Foram anos terríveis. A vida correu-lhe mal. A empresa onde trabalhava fechou, o novo emprego é precário, a pensão dos velhotes foi cortada, a mulher caiu doente. O filho, sem ocupação, emigrou. Vendeu a casa, prescindiu de ter férias. A certo passo, sentiu-se como que impotente perante os desafios da vida. Mas aguentou. Com a passagem do tempo, adaptou-se (que remédio!), diminuiu ambições, baixou as expetativas, resignou-se. Agora só quer esquecer os anos em que quase desesperou.
Corpo do artigo
Um destes dias, cruzou-se na rua com um amigo que já não via há muito. No meio daquela conversa do "como estás?", ao amigo deu para perguntar-lhe pelo passado recente, inquirir das maleitas, físicas e materiais, da família (que continuavam), se a nova ocupação já era mais estável (não era), se o filho afinal tinha uma atividade compatível com os seus estudos (não tinha).
Sentiu-se incomodado. Que diabo! Logo agora, quando ele só queria olhar em frente, o amigo falava-lhe do que o atormentava, trazia-lhe à ideia a fragilidade da vida que conseguira. As coisas não iam bem, era evidente. Mas ele olhava à volta e via outros em situação ainda pior. Na desgraça coletiva, comparava-se e sentia-se menos mal. E logo vinha aquele amigo "chover no molhado"...

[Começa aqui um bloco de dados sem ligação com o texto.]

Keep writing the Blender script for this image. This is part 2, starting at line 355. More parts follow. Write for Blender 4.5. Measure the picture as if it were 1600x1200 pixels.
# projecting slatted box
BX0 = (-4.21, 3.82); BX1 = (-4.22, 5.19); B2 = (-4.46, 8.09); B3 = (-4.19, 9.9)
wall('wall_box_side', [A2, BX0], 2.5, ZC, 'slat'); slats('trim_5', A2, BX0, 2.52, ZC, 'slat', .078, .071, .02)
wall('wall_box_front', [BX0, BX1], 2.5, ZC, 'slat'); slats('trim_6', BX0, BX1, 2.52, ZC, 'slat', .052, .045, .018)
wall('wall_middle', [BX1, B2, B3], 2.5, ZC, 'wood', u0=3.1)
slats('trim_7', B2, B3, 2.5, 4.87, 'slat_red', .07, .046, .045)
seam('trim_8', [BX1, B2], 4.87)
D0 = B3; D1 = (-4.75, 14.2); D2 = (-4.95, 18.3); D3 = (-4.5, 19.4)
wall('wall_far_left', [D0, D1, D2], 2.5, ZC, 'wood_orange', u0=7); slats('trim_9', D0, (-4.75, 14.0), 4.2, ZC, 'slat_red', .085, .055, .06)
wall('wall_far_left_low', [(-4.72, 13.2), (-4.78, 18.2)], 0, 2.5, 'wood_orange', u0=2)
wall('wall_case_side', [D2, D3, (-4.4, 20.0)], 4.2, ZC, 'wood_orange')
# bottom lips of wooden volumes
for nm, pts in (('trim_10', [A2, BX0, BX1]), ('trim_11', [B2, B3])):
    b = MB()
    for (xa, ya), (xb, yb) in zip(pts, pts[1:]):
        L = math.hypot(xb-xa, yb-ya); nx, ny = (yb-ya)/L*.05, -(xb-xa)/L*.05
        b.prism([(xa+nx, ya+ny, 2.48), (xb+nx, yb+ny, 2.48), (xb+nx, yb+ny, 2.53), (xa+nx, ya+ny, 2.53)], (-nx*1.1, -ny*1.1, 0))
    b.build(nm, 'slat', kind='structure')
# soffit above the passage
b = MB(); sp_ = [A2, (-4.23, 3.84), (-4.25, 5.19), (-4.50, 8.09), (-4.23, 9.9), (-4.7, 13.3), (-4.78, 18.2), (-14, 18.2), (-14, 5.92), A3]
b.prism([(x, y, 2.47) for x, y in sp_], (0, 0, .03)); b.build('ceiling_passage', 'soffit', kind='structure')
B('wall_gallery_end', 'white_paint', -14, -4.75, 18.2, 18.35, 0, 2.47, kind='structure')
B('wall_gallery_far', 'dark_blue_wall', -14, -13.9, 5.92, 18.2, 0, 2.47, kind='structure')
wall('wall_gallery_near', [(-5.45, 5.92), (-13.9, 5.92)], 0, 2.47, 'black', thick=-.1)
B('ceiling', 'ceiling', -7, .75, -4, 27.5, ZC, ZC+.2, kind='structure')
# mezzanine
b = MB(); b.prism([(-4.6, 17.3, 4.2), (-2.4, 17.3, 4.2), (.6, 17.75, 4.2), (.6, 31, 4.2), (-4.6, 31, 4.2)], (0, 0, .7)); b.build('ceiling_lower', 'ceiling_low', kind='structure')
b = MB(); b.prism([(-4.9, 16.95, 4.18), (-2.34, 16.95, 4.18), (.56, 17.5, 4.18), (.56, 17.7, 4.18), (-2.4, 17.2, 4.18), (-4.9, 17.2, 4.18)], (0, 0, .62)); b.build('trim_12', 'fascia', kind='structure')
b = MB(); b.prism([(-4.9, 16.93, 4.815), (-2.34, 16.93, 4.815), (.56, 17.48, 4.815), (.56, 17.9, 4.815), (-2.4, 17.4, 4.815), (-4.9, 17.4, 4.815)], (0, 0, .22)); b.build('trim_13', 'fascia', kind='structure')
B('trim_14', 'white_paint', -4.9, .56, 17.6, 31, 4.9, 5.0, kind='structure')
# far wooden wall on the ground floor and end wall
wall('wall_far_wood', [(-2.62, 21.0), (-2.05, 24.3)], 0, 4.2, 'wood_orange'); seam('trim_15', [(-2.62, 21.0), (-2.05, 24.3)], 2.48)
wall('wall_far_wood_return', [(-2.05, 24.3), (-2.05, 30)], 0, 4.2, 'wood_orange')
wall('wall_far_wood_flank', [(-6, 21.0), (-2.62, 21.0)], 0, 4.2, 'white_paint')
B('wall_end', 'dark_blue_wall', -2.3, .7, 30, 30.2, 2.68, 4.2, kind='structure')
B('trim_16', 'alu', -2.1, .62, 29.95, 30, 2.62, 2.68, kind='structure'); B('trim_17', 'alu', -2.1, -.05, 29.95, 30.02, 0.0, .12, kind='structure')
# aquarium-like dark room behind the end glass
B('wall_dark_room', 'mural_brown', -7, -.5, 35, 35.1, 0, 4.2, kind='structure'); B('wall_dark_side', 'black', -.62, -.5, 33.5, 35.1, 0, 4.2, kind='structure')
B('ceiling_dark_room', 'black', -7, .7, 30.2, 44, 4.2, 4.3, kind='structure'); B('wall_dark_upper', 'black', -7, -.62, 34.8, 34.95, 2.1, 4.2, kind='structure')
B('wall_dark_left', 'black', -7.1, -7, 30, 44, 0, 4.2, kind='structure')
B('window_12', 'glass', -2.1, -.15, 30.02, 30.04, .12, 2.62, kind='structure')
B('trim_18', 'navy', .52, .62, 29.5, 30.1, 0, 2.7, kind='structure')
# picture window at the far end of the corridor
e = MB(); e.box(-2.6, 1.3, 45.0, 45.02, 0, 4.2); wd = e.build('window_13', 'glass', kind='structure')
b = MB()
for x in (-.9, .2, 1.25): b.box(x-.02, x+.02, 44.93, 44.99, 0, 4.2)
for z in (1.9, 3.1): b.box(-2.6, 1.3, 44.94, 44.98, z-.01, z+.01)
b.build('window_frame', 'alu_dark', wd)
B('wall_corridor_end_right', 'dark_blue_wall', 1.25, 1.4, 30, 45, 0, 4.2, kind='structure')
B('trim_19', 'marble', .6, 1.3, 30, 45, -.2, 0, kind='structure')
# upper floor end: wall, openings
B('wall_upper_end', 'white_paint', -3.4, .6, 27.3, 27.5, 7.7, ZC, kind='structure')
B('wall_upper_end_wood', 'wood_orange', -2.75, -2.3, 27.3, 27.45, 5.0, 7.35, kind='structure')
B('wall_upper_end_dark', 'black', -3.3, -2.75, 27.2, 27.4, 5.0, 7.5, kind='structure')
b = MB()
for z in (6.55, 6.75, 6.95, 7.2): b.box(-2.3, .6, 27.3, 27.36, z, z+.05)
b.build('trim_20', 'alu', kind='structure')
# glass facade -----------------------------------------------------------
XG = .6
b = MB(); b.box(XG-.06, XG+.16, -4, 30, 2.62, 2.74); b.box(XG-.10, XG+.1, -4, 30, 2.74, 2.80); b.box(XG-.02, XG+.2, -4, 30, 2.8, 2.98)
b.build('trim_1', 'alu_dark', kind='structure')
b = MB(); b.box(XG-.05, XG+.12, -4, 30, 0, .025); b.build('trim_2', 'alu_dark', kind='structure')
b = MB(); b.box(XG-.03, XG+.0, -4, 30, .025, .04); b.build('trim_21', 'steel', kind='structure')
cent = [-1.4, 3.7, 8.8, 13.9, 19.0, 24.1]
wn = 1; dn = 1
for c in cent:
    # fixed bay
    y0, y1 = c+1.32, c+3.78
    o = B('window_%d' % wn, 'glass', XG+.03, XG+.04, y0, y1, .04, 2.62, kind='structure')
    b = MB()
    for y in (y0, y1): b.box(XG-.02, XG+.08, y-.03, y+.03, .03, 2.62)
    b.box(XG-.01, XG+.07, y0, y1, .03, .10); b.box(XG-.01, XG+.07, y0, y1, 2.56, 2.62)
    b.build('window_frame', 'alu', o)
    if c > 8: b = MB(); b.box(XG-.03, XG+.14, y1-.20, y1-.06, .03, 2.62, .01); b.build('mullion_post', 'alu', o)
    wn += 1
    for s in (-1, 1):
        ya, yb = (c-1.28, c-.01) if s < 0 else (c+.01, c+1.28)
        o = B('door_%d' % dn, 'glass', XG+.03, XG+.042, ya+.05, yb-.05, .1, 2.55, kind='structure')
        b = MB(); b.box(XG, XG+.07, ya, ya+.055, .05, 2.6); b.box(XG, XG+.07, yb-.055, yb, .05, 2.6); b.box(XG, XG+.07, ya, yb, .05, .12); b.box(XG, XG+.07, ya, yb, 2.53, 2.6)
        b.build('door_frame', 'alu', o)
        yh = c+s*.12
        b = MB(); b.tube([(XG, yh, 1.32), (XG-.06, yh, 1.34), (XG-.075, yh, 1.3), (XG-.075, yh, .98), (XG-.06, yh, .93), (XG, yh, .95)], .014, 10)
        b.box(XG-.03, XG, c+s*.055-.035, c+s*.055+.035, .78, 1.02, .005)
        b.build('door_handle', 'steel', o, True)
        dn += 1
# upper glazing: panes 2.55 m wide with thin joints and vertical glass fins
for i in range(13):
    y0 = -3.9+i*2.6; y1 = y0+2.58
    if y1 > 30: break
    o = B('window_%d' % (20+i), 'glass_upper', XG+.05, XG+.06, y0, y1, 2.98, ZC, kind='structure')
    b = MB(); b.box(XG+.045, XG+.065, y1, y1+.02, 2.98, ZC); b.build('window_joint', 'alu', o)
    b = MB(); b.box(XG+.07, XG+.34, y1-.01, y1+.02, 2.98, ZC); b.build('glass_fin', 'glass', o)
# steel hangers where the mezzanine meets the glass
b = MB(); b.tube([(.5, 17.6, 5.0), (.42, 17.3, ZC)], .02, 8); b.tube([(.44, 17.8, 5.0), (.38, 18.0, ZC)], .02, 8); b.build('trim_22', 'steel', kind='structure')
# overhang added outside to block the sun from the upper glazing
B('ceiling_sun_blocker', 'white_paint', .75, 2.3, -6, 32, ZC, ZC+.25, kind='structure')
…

Às vezes, ao ouvir algumas mensagens da campanha eleitoral socialista, dou comigo a pensar se os portugueses, num tempo em que querem ver-se livres de fantasmas, em que desesperadamente pretendem encontrar razões para sorrir, desejam ser confrontados com um discurso onde prevaleça a crítica do passado e a denúncia do que lhe fantasiam como melhorias no presente.
Muitos sabemos que o "oásis" que o governo nos vende é rotundamente falso, que os índices de desemprego são manipulados, que o regresso aos mercados vive da firmeza do BCE, que a retoma é débil, que as empresas estiolam por falta de crédito. Já percebemos os truques oficiais que, em época pré-eleitoral, alambicam algumas facilidades fiscais, colocando nos NIB mais alguns euros.
O português - você e eu - é um ser desencantado que, ao olhar hoje o futuro, tem de ter razões concretas para mudar o que está, no novo ciclo que aí vem. Não chega desconfiar deste pessoal que nos enganou no último quadriénio, porque a lógica do "the devil you know..." pode acabar por impor-se.
O cidadão eleitor tem de sentir que as novas propostas que são colocadas à sua frente são credíveis e que o seu futuro pode mudar para melhor se forem postas em prática, tituladas por gente capaz e de bem. Ser alternativa é isso: transmitir confiança e configurar a esperança.